## AIM OF THE EXERCISE
Retype exactly what runs from the first line of the data to the line with "M['pipe'] = mat('black_plastic_pipe', (.012, .018, .025), .4)", keeping both of those lines and skipping pictures.

## STORED DATA
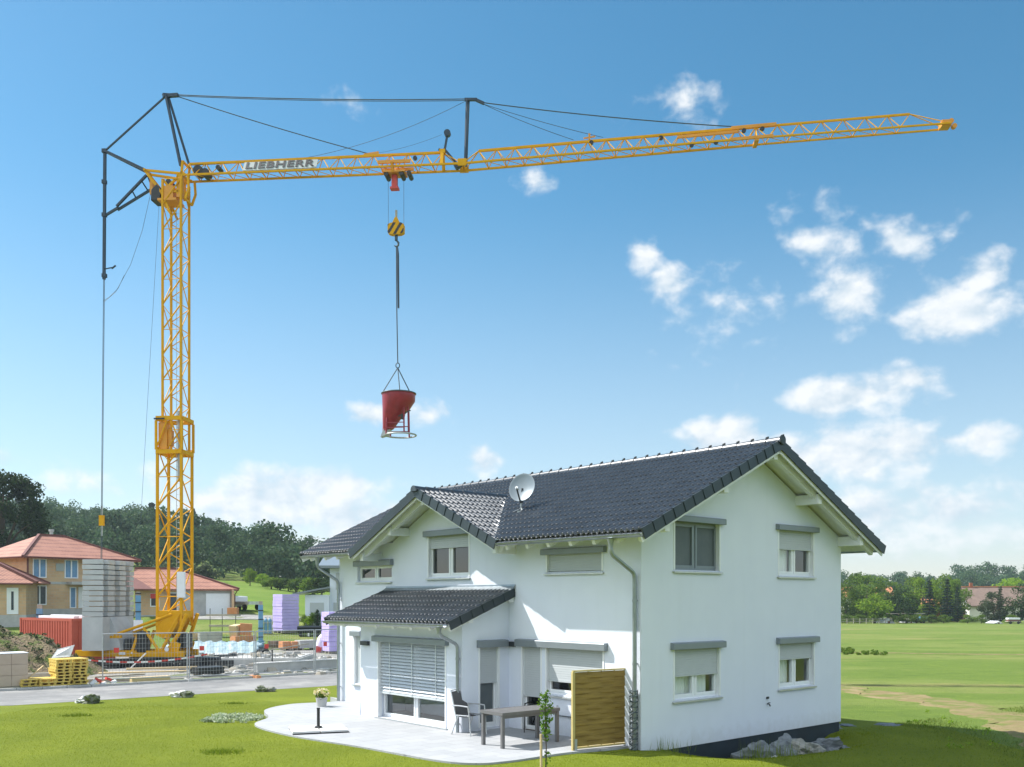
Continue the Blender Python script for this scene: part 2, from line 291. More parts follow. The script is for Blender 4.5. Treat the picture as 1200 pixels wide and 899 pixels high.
M['leaf_apple'] = leaf_mat('sapling_leaf', (.05, .13, .012), (.16, .26, .035), .45)
M['flower'] = leaf_mat('pale_flower', (.62, .50, .18), (.80, .74, .55), .3)
M['bark'] = mat('tree_bark', (.07, .05, .035), .9, c2=(.12, .09, .065), scale=8, bump=.6, bscale=20)
M['rock'] = mat('grey_limestone', (.10, .115, .13), .9, c2=(.25, .27, .29), scale=3, bump=.8, bscale=9)
M['rockdark'] = mat('dark_rock', (.16, .17, .15), .9, c2=(.34, .33, .30), scale=3, bump=.8, bscale=9)
M['dish'] = mat('grey_dish_paint', (.20, .24, .27), .35, var=.05, metal=.25)
M['carwhite'] = mat('white_vehicle_paint', (.75, .76, .77), .3, var=.02, coat=.5)
M['tyre'] = mat('rubber', (.02, .02, .02), .8)
M['skyblue'] = mat('blue_window_film', (.12, .25, .42), .25, var=.2, scale=1.5)
M['pipe'] = mat('black_plastic_pipe', (.012, .018, .025), .4)

# ------------------------------------------------------------------ mesh building
class MB:
    def __init__(s): s.v = []; s.f = []; s.mi = []; s.cur = 0
    def add(s, vs, fs):
        o = len(s.v); s.v += [tuple(p) for p in vs]
        for f in fs: s.f.append([i + o for i in f]); s.mi.append(s.cur)
    def hexa(s, p):            # 8 points: bottom ring 0-3, top ring 4-7
        s.add(p, [(0,3,2,1),(4,5,6,7),(0,1,5,4),(1,2,6,5),(2,3,7,6),(3,0,4,7)]); return s
    def box(s, x0, x1, y0, y1, z0, z1):
        return s.hexa([(x0,y0,z0),(x1,y0,z0),(x1,y1,z0),(x0,y1,z0),(x0,y0,z1),(x1,y0,z1),(x1,y1,z1),(x0,y1,z1)])
    def mbox(s, m, a0, a1, d0, d1, z0, z1):
        return s.hexa([m(a0,d0,z0),m(a1,d0,z0),m(a1,d1,z0),m(a0,d1,z0),m(a0,d0,z1),m(a1,d0,z1),m(a1,d1,z1),m(a0,d1,z1)])
    def bar(s, p, q, w, h, up=(0,0,1)):
        p = Vector(p); q = Vector(q); d = (q - p).normalized(); up = Vector(up)
        a = d.cross(up)
        if a.length < 1e-4: a = d.cross(Vector((1,0,0)))
        a.normalize(); b = a.cross(d); a *= w / 2; b *= h / 2
        return s.hexa([p-a-b, p+a-b, q+a-b, q-a-b, p-a+b, p+a+b, q+a+b, q-a+b])
    def tube(s, pts, r, n=8, closed=False):
        pts = [Vector(p) for p in pts]; m = len(pts); rr = r if isinstance(r, (list, tuple)) else [r] * m
        ring = []; prev = None
        for i, p in enumerate(pts):
            if closed: d = pts[(i+1) % m] - pts[i-1]
            else: d = pts[min(i+1, m-1)] - pts[max(i-1, 0)]
            d.normalize()
            if prev is None:
                a = d.cross(Vector((0,0,1)))
                if a.length < 1e-3: a = d.cross(Vector((1,0,0)))
            else: a = prev - d * prev.dot(d)
            a.normalize(); prev = a.copy(); b = d.cross(a)
            ring.append([p + (a * math.cos(2*math.pi*k/n) + b * math.sin(2*math.pi*k/n)) * rr[i] for k in range(n)])
        vs = [v for g in ring for v in g]; fs = []
        for i in range(m if closed else m - 1):
            j = (i + 1) % m
            for k in range(n): fs.append((i*n+k, i*n+(k+1)%n, j*n+(k+1)%n, j*n+k))
        if not closed: fs += [tuple(range(n))[::-1], tuple((m-1)*n+k for k in range(n))]
        s.add(vs, fs); return s
    def lathe(s, prof, c=(0,0,0), n=24, cap=True):
        vs = []; fs = []; c = Vector(c); m = len(prof)
        for r, z in prof:
            for k in range(n): vs.append(c + Vector((r*math.cos(2*math.pi*k/n), r*math.sin(2*math.pi*k/n), z)))
        for i in range(m-1):
            for k in range(n): fs.append((i*n+k, i*n+(k+1)%n, (i+1)*n+(k+1)%n, (i+1)*n+k))
        if cap: fs += [tuple(range(n))[::-1], tuple((m-1)*n+k for k in range(n))]
        s.add(vs, fs); return s
    def prism(s, poly, d):      # polygon (3D points) extruded by vector d
        n = len(poly); d = Vector(d); a = [Vector(p) for p in poly]; b = [p + d for p in a]
        s.add(a + b, [tuple(range(n))[::-1], tuple(range(n, 2*n))] + [(i, (i+1)%n, n+(i+1)%n, n+i) for i in range(n)]); return s
    def quad(s, *p): s.add(p, [tuple(range(len(p)))]); return s
    def build(s, name, m, parent=None, smooth=False, fix=True, bevel=0, loc=None):
        me = bpy.data.meshes.new(name); me.from_pydata([tuple(v) for v in s.v], [], s.f)
        ms = m if isinstance(m, (list, tuple)) else [m]
        for x in ms: me.materials.append(M[x] if isinstance(x, str) else x)
        if len(ms) > 1: me.polygons.foreach_set('material_index', s.mi)
        if fix:
            bm = bmesh.new(); bm.from_mesh(me); bmesh.ops.recalc_face_normals(bm, faces=bm.faces[:]); bm.to_mesh(me); bm.free()
        if smooth:
            me.polygons.foreach_set('use_smooth', [True] * len(me.polygons))
            me.set_sharp_from_angle(angle=R(40))
        o = bpy.data.objects.new(name, me); col.objects.link(o)
        if parent: o.parent = parent
        if loc is not None: o.location = loc
        if bevel:
            b = o.modifiers.new('bevel', 'BEVEL'); b.width = bevel; b.segments = 2; b.limit_method = 'ANGLE'; b.angle_limit = R(40)
        return o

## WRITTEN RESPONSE
Continue the Blender Python script for this scene: part 2, from line 291. More parts follow. The script is for Blender 4.5. Treat the picture as 1200 pixels wide and 899 pixels high.
M['leaf_apple'] = leaf_mat('sapling_leaf', (.05, .13, .012), (.16, .26, .035), .45)
M['flower'] = leaf_mat('pale_flower', (.62, .50, .18), (.80, .74, .55), .3)
M['bark'] = mat('tree_bark', (.07, .05, .035), .9, c2=(.12, .09, .065), scale=8, bump=.6, bscale=20)
M['rock'] = mat('grey_limestone', (.10, .115, .13), .9, c2=(.25, .27, .29), scale=3, bump=.8, bscale=9)
M['rockdark'] = mat('dark_rock', (.16, .17, .15), .9, c2=(.34, .33, .30), scale=3, bump=.8, bscale=9)
M['dish'] = mat('grey_dish_paint', (.20, .24, .27), .35, var=.05, metal=.25)
M['carwhite'] = mat('white_vehicle_paint', (.75, .76, .77), .3, var=.02, coat=.5)
M['tyre'] = mat('rubber', (.02, .02, .02), .8)
M['skyblue'] = mat('blue_window_film', (.12, .25, .42), .25, var=.2, scale=1.5)
M['pipe'] = mat('black_plastic_pipe', (.012, .018, .025), .4)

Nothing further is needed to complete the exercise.